BEGIN Supplied records
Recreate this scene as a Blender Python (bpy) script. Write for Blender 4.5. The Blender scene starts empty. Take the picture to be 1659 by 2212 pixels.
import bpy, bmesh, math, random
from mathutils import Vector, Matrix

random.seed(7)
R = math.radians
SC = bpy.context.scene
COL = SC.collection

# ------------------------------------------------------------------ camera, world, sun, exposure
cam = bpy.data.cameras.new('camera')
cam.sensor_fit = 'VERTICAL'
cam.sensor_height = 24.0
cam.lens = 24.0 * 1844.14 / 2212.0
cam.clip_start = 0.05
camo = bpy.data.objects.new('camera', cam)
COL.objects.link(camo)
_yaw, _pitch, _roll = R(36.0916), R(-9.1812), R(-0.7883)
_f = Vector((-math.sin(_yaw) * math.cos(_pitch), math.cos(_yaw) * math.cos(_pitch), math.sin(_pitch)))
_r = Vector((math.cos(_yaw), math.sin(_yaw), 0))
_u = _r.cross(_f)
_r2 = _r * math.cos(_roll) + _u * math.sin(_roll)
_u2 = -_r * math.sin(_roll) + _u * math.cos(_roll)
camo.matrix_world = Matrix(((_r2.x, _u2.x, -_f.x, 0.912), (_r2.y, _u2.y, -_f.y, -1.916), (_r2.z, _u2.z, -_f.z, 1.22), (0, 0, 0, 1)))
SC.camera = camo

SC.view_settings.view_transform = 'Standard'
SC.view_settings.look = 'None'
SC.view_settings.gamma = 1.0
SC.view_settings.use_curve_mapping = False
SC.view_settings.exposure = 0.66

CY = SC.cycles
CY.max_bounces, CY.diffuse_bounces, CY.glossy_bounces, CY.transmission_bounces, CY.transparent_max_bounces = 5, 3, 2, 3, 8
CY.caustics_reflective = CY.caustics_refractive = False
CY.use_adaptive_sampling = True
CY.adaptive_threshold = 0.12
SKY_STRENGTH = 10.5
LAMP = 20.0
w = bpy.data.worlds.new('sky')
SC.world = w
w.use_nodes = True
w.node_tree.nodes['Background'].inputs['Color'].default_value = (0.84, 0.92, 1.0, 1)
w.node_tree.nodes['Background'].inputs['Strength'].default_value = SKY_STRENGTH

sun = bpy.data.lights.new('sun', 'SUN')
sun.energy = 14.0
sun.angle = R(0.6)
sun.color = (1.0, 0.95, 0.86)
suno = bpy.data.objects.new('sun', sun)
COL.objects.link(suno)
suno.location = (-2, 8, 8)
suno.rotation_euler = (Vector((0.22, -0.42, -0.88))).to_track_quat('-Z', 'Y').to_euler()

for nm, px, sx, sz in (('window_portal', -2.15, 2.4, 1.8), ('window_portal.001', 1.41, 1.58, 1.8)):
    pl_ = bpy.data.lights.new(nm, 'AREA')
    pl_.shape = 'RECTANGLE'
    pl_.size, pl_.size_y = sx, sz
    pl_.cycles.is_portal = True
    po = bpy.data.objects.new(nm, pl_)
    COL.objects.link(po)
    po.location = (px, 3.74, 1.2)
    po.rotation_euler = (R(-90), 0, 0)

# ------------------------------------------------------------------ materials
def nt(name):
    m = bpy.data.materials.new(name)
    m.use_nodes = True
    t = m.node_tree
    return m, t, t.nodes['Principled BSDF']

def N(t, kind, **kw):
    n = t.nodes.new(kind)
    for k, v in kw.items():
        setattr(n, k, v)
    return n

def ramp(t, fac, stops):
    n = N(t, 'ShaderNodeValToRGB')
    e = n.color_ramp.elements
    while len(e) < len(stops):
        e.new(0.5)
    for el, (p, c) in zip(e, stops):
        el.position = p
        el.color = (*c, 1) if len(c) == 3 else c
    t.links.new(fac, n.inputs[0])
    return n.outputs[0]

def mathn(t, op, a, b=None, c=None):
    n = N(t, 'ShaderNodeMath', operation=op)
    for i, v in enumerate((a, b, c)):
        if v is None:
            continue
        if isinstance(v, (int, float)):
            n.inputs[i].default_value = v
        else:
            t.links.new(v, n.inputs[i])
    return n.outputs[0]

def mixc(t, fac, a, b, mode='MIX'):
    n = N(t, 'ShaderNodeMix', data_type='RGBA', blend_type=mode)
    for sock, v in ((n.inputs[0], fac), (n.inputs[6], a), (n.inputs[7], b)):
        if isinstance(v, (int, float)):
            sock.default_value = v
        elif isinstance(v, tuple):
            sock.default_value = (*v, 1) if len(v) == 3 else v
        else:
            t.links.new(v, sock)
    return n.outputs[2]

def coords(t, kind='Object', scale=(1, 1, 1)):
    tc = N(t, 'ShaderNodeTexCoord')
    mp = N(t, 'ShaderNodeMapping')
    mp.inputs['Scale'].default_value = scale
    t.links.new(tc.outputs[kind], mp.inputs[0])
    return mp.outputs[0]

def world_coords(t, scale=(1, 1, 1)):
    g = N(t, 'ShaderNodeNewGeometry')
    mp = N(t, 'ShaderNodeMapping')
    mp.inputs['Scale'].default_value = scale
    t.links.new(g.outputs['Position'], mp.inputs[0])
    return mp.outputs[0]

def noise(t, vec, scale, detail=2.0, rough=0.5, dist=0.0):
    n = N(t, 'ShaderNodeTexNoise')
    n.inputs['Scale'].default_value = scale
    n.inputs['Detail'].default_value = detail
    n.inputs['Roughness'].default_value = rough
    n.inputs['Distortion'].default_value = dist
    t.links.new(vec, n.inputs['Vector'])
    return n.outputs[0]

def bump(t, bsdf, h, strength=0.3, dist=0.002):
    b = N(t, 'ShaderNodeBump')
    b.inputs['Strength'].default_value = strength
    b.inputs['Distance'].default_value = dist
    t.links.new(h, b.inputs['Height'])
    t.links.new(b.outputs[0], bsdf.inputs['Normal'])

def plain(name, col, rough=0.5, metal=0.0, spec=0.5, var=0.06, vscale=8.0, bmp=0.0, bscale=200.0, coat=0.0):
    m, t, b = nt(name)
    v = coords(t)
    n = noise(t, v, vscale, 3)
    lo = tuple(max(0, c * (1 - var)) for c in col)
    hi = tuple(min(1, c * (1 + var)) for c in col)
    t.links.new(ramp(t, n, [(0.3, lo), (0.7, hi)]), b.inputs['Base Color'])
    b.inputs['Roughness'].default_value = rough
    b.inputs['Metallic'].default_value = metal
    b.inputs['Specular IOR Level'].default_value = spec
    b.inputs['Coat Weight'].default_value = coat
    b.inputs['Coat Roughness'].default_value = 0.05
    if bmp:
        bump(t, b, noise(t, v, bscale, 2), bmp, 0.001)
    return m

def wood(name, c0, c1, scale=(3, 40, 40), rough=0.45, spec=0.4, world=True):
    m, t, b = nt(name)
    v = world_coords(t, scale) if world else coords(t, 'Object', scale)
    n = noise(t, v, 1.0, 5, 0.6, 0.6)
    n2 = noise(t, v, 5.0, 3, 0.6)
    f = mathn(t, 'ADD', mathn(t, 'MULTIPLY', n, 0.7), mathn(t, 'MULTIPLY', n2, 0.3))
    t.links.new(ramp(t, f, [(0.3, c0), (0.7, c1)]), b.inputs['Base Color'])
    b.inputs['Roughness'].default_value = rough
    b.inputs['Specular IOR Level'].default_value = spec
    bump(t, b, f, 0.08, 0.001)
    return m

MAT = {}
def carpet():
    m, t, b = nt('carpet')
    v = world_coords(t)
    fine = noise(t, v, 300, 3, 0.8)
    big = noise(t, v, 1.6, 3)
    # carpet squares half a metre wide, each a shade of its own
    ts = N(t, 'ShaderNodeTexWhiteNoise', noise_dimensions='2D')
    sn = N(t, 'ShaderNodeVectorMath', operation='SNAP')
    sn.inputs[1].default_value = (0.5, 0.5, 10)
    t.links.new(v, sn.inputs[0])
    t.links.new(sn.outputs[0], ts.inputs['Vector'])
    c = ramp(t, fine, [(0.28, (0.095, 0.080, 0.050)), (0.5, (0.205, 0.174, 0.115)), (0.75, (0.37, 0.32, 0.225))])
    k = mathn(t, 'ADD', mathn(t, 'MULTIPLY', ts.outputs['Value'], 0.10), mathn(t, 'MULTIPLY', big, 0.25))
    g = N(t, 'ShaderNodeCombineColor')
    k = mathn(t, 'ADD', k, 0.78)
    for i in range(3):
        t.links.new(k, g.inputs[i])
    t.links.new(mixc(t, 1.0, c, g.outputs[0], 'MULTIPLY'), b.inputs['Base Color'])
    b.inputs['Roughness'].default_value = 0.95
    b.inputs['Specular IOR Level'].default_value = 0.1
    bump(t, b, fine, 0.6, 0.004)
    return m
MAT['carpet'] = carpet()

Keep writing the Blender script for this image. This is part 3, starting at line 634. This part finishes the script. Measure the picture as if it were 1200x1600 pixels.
END Supplied records
• [Directions]:
Every line above that contains the word "this" should be reported.

• [Exercise output]:
Recreate this scene as a Blender Python (bpy) script. Write for Blender 4.5. The Blender scene starts empty. Take the picture to be 1659 by 2212 pixels.
Keep writing the Blender script for this image. This is part 3, starting at line 634. This part finishes the script. Measure the picture as if it were 1200x1600 pixels.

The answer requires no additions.